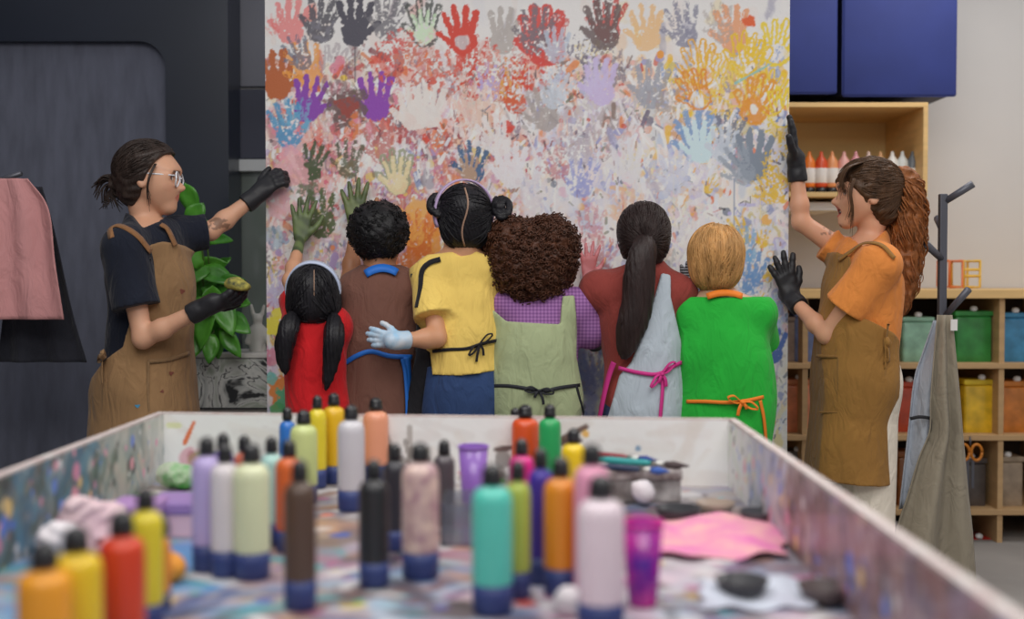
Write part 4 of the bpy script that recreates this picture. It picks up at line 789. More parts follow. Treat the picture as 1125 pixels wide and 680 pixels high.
bottle(85, 606, 750, 56, 'c9a81e', 'yellow paint bottle at front left, between the amber and red-orange ones')
bottle(135, 588, 725, 50, 'b8371c', 'translucent red-orange paint bottle at the front left corner')
bottle(161, 560, 692, 38, 'c2b22a', 'slim lemon yellow bottle behind the red-orange one at front left')
bottle(178, 590, 668, 20, 'c87a2a', 'small orange bottle peeking out right of the lemon yellow one')
bottle(228, 500, 626, 33, 'a596c2', 'lavender paint bottle at the left of the white and cream pair')
bottle(248, 508, 632, 32, 'c4bdc0', 'off-white paint bottle squeezed between lavender and pale lime ones')
bottle(277, 508, 634, 40, 'c3c7a4', 'pale lime paint bottle in front of a mint one, left of centre')
bottle(246, 494, 592, 24, '6a5a9a', 'violet bottle behind the lavender and off-white ones'); bottle(269, 496, 585, 22, 'c46a52', 'coral bottle just showing behind the pale lime one'); bottle(299, 498, 596, 24, '9ec4bc', 'mint bottle half hidden behind the pale lime one')
bottle(318, 502, 605, 30, 'c05a26', 'burnt orange bottle half hidden behind the dark brown one'); bottle(330, 528, 668, 36, '4c3a30', 'dark brown paint bottle standing alone at left centre front')
bottle(316, 462, 535, 18, '2a66b0', 'slim bright blue bottle at the back beneath the red-shirted child'); bottle(334, 466, 552, 30, 'b4be7e', 'pale green bottle at the back left, in front of the blue one'); bottle(349, 449, 535, 20, 'c9b62c', 'narrow yellow bottle at the back between green and golden ones'); bottle(367, 446, 530, 25, 'c9a01e', 'golden yellow bottle with navy band at the back'); bottle(386, 461, 560, 30, 'b7b5ba', 'silver-grey bottle with black cap in the back group'); bottle(413, 451, 528, 28, 'cc8a6c', 'salmon peach bottle at the back right of the silver-grey one')
bottle(411, 526, 643, 34, '222225', 'glossy black bottle with navy band at tray centre'); bottle(434, 506, 604, 26, '2a2930', 'second black bottle, half hidden by the marbled pink one'); bottle(462, 507, 634, 41, 'd6bcae', 'cream bottle marbled with mauve paint stains right of the black ones', col2='8a5f74')
bottle(566, 462, 526, 17, '2a3aa8', 'cobalt blue bottle behind the orange-red one at the back'); bottle(577, 459, 532, 30, 'c0481e', 'orange-red bottle at the back left of the green one'); bottle(604, 459, 540, 25, '239050', 'emerald green bottle at the back centre'); bottle(573, 500, 590, 28, 'c01e78', 'magenta bottle standing in the middle behind the lime one'); bottle(541, 533, 672, 45, '4fb4a4', 'turquoise bottle with navy band in the centre foreground'); bottle(569, 528, 656, 28, '9aa848', 'olive lime bottle right behind the turquoise one'); bottle(594, 514, 640, 28, '3a2a8a', 'deep indigo bottle between lime and orange ones'); bottle(616, 524, 652, 38, 'c67a20', 'orange bottle with navy band left of the big white one'); bottle(630, 487, 566, 27, 'd0b41c', 'bright yellow bottle with black cap in the middle behind the orange one'); bottle(650, 510, 660, 40, 'cc8aa4', 'rose pink bottle directly behind the big white one', band=False); bottle(660, 547, 694, 52, 'cfc0c8', 'big pale pinkish white bottle at the front right of centre')
for b_, capcol in (('big pale', None),): pass
bottle(488, 500, 575, 24, '4a4348', 'dark stained bottle just right of the marbled cream one', band=False); 
bottle(640, 700, 790, 30, 'cfcacc', 'low white bottle at the very bottom edge before the big white one', band=False) if False else None
# cups
def cup(x, yt, yb, w, col, lab, col2=None):
    c = WZ(x, yb, ZF+.0015); Y = c[1]; r_ = w*Y/FPX/2; H_ = W(x, yt, Y)[2]-c[2]; t = thing('plastic_cup', lab, 'cup', c, 'paint cups')
    MB().lathe([(.0001, .0), (r_*.66, 0), (r_*.7, .004), (r_*.97, H_*.97), (r_*.94, H_*.97), (r_*.66, .008), (.0001, .008)], n=24).build('cup_wall', mat('cup_'+col, col, .25, trans=.1, var=(18, col2) if col2 else (8, .1), coat=.3), t, local=True)
    MB().tube([(r_*.97*cos(a), r_*.97*sin(a), H_*.98) for a in np.linspace(0, 2*pi, 30)], .003, 6, cap=False).build('rim', mat('cup_rim_'+col, col, .3), t, local=True); return t
cup(520, 489, 560, 34, '8a62b4', 'clear purple plastic cup standing between marbled and turquoise bottles'); cup(706, 572, 664, 46, 'c4248c', 'magenta cup streaked with indigo right of the big white bottle', '3a1a86')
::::
# To be done
Write the listing out a second time exactly, dropping all images.

# Finished task
Write part 4 of the bpy script that recreates this picture. It picks up at line 789. More parts follow. Treat the picture as 1125 pixels wide and 680 pixels high.
bottle(85, 606, 750, 56, 'c9a81e', 'yellow paint bottle at front left, between the amber and red-orange ones')
bottle(135, 588, 725, 50, 'b8371c', 'translucent red-orange paint bottle at the front left corner')
bottle(161, 560, 692, 38, 'c2b22a', 'slim lemon yellow bottle behind the red-orange one at front left')
bottle(178, 590, 668, 20, 'c87a2a', 'small orange bottle peeking out right of the lemon yellow one')
bottle(228, 500, 626, 33, 'a596c2', 'lavender paint bottle at the left of the white and cream pair')
bottle(248, 508, 632, 32, 'c4bdc0', 'off-white paint bottle squeezed between lavender and pale lime ones')
bottle(277, 508, 634, 40, 'c3c7a4', 'pale lime paint bottle in front of a mint one, left of centre')
bottle(246, 494, 592, 24, '6a5a9a', 'violet bottle behind the lavender and off-white ones'); bottle(269, 496, 585, 22, 'c46a52', 'coral bottle just showing behind the pale lime one'); bottle(299, 498, 596, 24, '9ec4bc', 'mint bottle half hidden behind the pale lime one')
bottle(318, 502, 605, 30, 'c05a26', 'burnt orange bottle half hidden behind the dark brown one'); bottle(330, 528, 668, 36, '4c3a30', 'dark brown paint bottle standing alone at left centre front')
bottle(316, 462, 535, 18, '2a66b0', 'slim bright blue bottle at the back beneath the red-shirted child'); bottle(334, 466, 552, 30, 'b4be7e', 'pale green bottle at the back left, in front of the blue one'); bottle(349, 449, 535, 20, 'c9b62c', 'narrow yellow bottle at the back between green and golden ones'); bottle(367, 446, 530, 25, 'c9a01e', 'golden yellow bottle with navy band at the back'); bottle(386, 461, 560, 30, 'b7b5ba', 'silver-grey bottle with black cap in the back group'); bottle(413, 451, 528, 28, 'cc8a6c', 'salmon peach bottle at the back right of the silver-grey one')
bottle(411, 526, 643, 34, '222225', 'glossy black bottle with navy band at tray centre'); bottle(434, 506, 604, 26, '2a2930', 'second black bottle, half hidden by the marbled pink one'); bottle(462, 507, 634, 41, 'd6bcae', 'cream bottle marbled with mauve paint stains right of the black ones', col2='8a5f74')
bottle(566, 462, 526, 17, '2a3aa8', 'cobalt blue bottle behind the orange-red one at the back'); bottle(577, 459, 532, 30, 'c0481e', 'orange-red bottle at the back left of the green one'); bottle(604, 459, 540, 25, '239050', 'emerald green bottle at the back centre'); bottle(573, 500, 590, 28, 'c01e78', 'magenta bottle standing in the middle behind the lime one'); bottle(541, 533, 672, 45, '4fb4a4', 'turquoise bottle with navy band in the centre foreground'); bottle(569, 528, 656, 28, '9aa848', 'olive lime bottle right behind the turquoise one'); bottle(594, 514, 640, 28, '3a2a8a', 'deep indigo bottle between lime and orange ones'); bottle(616, 524, 652, 38, 'c67a20', 'orange bottle with navy band left of the big white one'); bottle(630, 487, 566, 27, 'd0b41c', 'bright yellow bottle with black cap in the middle behind the orange one'); bottle(650, 510, 660, 40, 'cc8aa4', 'rose pink bottle directly behind the big white one', band=False); bottle(660, 547, 694, 52, 'cfc0c8', 'big pale pinkish white bottle at the front right of centre')
for b_, capcol in (('big pale', None),): pass
bottle(488, 500, 575, 24, '4a4348', 'dark stained bottle just right of the marbled cream one', band=False); 
bottle(640, 700, 790, 30, 'cfcacc', 'low white bottle at the very bottom edge before the big white one', band=False) if False else None
# cups
def cup(x, yt, yb, w, col, lab, col2=None):
    c = WZ(x, yb, ZF+.0015); Y = c[1]; r_ = w*Y/FPX/2; H_ = W(x, yt, Y)[2]-c[2]; t = thing('plastic_cup', lab, 'cup', c, 'paint cups')
    MB().lathe([(.0001, .0), (r_*.66, 0), (r_*.7, .004), (r_*.97, H_*.97), (r_*.94, H_*.97), (r_*.66, .008), (.0001, .008)], n=24).build('cup_wall', mat('cup_'+col, col, .25, trans=.1, var=(18, col2) if col2 else (8, .1), coat=.3), t, local=True)
    MB().tube([(r_*.97*cos(a), r_*.97*sin(a), H_*.98) for a in np.linspace(0, 2*pi, 30)], .003, 6, cap=False).build('rim', mat('cup_rim_'+col, col, .3), t, local=True); return t
cup(520, 489, 560, 34, '8a62b4', 'clear purple plastic cup standing between marbled and turquoise bottles'); cup(706, 572, 664, 46, 'c4248c', 'magenta cup streaked with indigo right of the big white bottle', '3a1a86')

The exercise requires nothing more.